Some of those holdings include Alphabet, Amazon, Mastercard and Visa.
By investing in businesses with excellent growth compounding potential, MFF has delivered excellent returns. Impressively, the ASX dividend share has delivered an average total shareholder return (TSR) of 15.2% per year over the prior five years, according to CMC Invest.
That return – which I think is a decent measure of portfolio performance – helps fund a higher dividend and supports MFF share price growth. The MFF share price has risen by 80% in the last five years, though past performance is not a guarantee of future performance, of course.
The ASX dividend share has increased its regular annual dividend per share each year since 2018 and it expects to increase its annual dividend per share to 21 cents per share for FY26. That translates into a grossed-up dividend yield of 6.1%, including franking credits.
L1 Long Short Fund Ltd (ASX: LSF)
The other ASX dividend share I'm considering is this LIC operated by L1 Group Ltd (ASX: L1G).
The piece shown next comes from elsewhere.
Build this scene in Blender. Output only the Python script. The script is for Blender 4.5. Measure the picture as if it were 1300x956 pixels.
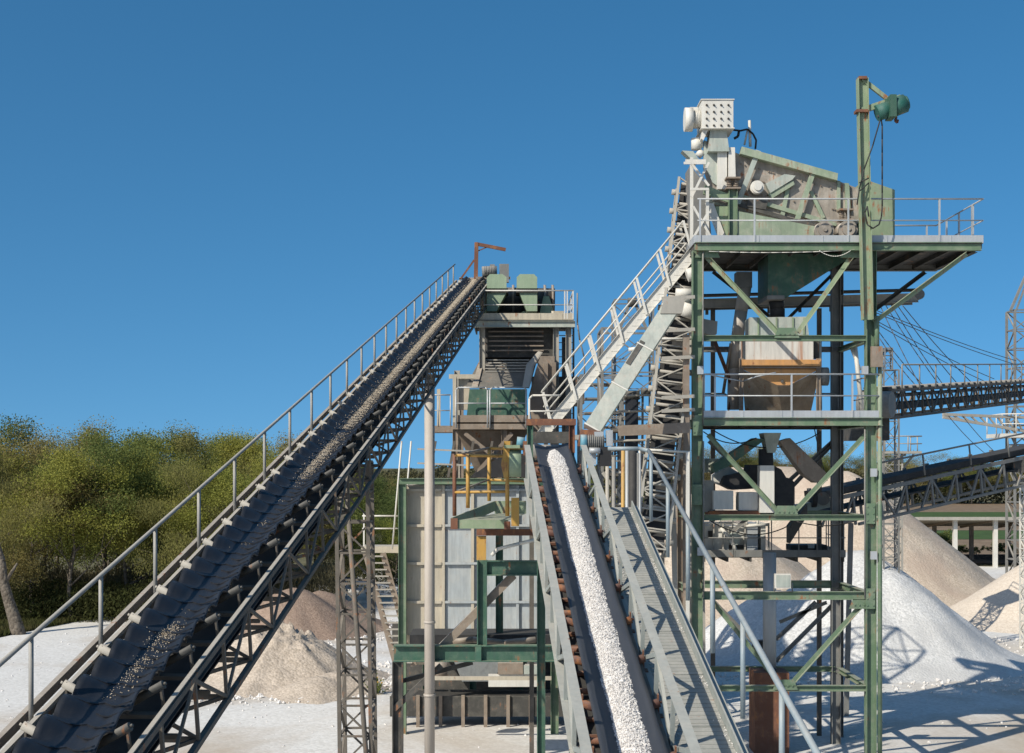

I may decide to split any investing I do this month between the two names I'm highlighting in this article.
I like how the investment strategy includes investing in ASX shares and global shares, with both long-term buys and short-selling. This gives the LIC a wide range of opportunities to look at, with a particular focus on businesses with lower price/earnings (P/E) ratios, double-digit earnings per share (EPS) and modest debt levels.
The ASX dividend share's portfolio has delivered an average net return per year of 16.3% over the prior five years, which is a great level of return to fund rising dividends. It has increased its annual dividend each year since 2021. The current trend of its quarterly dividend suggests the next year of dividends could equate to a grossed-up dividend yield of 5.2%, including franking credits, at the time of writing.
With a progressive dividend policy and good portfolio returns, the LIC has a very positive future, in my view.